Nadal nie wiadomo, kiedy hala w Jedwabnie zostanie oddana do użytku. Zakończenie inwestycji odwleka się w czasie, bo wciąż prowadzone są ekspertyzy dotyczące dachu obiektu. Przypomnijmy, że na początku roku nadzór budowlany stwierdził w nim pęknięcia dźwigarów zagrażające bezpieczeństwu użytkowników.
Patrząc z zewnątrz na nowo powstałą halę w Jedwabnie wydaje się, że jest już w zasadzie ukończona. Nic bardziej mylnego – do otwarcia obiektu droga jeszcze daleka. Nadal trwają bowiem ekspertyzy związane ze stanem budynku. Przypomnijmy, że na początku roku stwierdzono, że w hali są popękane dźwigary podtrzymujące dach. Nadzór budowlany wydał wówczas decyzję nakazującą inwestorowi zabezpieczenie obiektu.

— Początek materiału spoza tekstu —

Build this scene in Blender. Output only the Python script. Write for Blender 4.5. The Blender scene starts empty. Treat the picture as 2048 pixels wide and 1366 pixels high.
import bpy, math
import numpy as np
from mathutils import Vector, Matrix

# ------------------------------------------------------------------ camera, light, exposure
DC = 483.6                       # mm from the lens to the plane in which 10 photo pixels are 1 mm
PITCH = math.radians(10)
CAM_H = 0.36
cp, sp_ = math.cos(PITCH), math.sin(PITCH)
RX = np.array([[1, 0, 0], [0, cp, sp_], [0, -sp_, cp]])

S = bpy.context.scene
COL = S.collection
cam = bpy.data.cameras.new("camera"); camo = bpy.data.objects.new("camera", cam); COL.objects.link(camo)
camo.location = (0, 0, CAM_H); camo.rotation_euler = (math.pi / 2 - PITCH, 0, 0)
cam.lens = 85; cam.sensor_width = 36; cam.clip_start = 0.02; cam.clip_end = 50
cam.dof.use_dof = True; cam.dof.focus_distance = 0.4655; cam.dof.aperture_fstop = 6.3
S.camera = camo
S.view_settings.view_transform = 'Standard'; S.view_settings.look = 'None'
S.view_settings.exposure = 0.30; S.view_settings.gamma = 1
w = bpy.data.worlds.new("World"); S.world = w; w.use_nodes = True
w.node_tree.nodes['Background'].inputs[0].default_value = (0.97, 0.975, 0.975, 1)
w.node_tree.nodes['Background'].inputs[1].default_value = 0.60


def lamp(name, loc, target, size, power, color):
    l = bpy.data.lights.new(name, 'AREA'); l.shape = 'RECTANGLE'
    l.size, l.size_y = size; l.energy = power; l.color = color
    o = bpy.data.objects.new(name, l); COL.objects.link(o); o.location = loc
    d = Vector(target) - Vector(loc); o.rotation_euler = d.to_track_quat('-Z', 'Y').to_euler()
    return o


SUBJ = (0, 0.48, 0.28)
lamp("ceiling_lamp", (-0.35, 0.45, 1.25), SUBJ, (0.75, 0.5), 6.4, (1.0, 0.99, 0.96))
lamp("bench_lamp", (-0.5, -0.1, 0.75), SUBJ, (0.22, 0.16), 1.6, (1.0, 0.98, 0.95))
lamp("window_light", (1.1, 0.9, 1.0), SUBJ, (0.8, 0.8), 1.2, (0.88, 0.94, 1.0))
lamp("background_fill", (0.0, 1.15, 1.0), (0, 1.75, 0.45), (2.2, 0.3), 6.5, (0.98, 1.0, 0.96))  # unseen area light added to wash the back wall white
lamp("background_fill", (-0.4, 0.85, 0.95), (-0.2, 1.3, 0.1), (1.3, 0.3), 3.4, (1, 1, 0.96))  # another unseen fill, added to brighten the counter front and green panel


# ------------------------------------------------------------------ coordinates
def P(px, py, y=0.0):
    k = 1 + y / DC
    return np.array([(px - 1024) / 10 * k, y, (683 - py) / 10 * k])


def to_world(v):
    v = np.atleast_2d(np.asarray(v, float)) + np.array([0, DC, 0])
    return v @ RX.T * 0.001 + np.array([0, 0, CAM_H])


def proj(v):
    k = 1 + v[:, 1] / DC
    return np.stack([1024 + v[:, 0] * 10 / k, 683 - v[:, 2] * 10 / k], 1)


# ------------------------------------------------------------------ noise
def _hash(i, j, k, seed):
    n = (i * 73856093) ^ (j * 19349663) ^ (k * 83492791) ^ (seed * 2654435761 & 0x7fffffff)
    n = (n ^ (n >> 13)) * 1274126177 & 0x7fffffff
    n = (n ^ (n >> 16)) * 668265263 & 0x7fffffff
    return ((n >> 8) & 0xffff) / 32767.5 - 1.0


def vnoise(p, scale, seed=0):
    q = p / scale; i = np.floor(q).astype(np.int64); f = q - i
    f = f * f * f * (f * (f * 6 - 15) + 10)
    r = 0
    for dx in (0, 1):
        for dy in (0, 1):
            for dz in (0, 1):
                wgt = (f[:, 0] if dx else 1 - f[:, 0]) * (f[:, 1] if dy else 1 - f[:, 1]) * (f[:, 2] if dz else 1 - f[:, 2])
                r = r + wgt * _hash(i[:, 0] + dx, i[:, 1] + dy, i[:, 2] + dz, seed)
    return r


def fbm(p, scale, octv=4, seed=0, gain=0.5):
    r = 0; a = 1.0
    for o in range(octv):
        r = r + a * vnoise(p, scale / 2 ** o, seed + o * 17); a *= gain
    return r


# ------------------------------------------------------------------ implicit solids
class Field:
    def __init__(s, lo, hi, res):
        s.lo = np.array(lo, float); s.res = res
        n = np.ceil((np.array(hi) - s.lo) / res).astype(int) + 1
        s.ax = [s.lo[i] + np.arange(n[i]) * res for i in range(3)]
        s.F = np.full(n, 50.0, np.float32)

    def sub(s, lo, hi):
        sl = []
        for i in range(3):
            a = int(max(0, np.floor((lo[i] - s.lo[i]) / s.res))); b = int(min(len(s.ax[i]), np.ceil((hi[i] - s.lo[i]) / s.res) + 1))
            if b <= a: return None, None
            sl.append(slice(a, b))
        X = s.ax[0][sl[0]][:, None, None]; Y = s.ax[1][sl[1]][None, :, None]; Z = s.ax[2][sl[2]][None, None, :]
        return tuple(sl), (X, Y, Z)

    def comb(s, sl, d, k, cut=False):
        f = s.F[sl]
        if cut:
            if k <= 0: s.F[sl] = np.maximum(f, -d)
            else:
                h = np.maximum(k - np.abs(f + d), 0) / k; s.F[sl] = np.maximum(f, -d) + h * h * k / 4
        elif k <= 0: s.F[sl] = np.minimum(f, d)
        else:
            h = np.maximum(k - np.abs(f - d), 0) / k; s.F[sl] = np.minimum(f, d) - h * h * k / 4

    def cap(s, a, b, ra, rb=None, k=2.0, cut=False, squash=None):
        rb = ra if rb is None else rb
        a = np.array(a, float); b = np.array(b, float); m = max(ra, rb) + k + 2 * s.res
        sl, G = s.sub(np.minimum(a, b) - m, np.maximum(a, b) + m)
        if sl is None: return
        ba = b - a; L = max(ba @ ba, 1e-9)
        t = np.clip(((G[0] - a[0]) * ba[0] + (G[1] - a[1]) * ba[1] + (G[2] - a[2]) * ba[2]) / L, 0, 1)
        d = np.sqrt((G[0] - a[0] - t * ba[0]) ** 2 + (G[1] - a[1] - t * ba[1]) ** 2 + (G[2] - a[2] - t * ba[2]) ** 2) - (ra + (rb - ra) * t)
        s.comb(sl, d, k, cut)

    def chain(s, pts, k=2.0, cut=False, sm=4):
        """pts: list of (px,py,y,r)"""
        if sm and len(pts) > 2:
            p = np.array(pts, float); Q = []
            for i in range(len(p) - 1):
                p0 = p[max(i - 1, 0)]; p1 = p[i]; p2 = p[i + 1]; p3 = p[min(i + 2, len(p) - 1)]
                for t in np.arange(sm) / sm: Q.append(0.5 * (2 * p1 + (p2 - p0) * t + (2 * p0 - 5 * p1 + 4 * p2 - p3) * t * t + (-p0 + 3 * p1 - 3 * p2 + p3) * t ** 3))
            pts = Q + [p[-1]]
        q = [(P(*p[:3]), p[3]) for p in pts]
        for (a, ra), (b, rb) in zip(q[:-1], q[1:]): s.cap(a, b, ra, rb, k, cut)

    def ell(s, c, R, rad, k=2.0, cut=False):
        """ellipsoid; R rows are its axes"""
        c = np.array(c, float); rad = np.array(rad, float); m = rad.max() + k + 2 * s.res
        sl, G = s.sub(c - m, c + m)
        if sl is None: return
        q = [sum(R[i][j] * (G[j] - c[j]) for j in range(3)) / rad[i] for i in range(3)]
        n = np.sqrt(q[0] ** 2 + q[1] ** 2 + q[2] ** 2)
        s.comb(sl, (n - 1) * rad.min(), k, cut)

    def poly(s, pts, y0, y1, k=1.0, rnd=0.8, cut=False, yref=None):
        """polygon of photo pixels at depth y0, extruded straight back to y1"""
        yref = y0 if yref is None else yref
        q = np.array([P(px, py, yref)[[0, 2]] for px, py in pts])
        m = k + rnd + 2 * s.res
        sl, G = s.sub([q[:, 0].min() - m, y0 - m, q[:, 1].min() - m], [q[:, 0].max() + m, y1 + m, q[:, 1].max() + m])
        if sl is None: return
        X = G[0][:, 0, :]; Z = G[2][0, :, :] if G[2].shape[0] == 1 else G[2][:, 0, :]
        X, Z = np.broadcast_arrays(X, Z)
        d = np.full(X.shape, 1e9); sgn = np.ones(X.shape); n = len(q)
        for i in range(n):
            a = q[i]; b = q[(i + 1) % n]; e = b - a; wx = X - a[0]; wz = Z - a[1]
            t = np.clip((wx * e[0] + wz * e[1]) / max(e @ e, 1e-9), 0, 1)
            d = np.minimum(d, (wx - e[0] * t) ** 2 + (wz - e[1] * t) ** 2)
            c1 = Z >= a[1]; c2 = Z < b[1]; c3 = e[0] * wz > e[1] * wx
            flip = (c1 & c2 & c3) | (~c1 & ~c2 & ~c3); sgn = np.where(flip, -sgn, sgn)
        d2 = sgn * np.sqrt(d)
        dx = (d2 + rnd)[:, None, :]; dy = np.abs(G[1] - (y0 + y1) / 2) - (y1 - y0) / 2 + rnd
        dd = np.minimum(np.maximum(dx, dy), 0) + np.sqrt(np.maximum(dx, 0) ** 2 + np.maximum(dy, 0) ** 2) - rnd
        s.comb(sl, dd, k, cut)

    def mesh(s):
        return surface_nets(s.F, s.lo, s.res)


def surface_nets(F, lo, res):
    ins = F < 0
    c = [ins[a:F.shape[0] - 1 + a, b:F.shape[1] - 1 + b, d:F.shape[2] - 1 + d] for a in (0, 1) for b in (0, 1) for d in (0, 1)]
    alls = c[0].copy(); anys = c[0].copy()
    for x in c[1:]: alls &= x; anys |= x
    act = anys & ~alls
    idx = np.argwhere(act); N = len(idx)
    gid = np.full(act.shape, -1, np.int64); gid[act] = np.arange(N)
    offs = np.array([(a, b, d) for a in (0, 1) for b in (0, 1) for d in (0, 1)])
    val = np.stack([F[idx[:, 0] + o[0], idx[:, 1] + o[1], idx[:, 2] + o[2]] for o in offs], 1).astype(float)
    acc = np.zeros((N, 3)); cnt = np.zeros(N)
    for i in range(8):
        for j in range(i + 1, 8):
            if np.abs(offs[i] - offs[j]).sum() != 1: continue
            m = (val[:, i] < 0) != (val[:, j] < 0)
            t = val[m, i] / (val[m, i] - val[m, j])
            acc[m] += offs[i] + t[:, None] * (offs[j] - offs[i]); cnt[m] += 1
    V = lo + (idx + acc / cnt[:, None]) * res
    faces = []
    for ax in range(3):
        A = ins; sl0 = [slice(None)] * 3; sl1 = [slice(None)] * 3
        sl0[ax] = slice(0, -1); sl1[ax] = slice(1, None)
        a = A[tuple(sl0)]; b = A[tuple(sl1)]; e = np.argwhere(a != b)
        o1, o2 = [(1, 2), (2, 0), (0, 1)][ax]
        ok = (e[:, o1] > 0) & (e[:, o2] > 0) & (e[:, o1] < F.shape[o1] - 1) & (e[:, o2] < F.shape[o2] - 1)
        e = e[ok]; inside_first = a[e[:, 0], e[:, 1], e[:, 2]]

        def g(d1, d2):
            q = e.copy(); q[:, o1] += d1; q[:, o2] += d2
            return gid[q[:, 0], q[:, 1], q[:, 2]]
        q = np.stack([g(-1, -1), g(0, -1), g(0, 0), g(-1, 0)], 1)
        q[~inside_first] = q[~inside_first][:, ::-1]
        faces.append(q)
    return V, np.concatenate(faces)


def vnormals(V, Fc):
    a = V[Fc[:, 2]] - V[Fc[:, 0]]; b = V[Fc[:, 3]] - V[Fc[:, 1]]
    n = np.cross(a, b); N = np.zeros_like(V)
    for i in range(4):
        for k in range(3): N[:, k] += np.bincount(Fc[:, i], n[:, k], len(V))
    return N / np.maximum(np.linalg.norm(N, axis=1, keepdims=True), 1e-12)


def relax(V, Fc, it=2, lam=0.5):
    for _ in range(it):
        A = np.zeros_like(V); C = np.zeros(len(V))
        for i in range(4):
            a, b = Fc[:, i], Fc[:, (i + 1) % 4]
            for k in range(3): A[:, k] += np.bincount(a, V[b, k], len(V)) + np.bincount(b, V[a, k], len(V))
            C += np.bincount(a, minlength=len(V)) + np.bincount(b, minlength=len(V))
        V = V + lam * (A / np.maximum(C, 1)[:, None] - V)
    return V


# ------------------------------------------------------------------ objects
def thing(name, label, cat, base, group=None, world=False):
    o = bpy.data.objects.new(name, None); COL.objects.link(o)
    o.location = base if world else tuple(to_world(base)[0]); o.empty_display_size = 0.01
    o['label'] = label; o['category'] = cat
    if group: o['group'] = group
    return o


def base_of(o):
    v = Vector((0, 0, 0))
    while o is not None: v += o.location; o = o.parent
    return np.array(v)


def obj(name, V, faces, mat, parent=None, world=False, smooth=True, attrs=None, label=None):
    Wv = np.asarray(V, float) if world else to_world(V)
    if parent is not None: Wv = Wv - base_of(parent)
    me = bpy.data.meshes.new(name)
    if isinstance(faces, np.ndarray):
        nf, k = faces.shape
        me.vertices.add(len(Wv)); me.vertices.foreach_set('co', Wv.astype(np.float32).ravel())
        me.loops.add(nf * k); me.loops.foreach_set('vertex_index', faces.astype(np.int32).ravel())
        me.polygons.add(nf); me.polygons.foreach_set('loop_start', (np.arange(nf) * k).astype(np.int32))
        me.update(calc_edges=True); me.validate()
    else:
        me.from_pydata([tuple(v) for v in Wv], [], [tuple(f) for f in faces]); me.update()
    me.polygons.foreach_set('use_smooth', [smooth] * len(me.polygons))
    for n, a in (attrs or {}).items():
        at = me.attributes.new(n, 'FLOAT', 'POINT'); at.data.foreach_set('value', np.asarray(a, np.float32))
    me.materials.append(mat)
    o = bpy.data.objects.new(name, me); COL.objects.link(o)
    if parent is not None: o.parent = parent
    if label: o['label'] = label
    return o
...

- Wykonawca zapewnia, że się z tego wywiązał, ale ekspertyza, którą dysponujemy nie do końca się z tym pokrywa – mówi powiatowy inspektor nadzoru budowlanego Zbigniew Bakuła. Z kolei wójt Jedwabna Krzysztof Otulakowski informuje, że obecnie są robione kolejne ekspertyzy związane ze stanem budynku.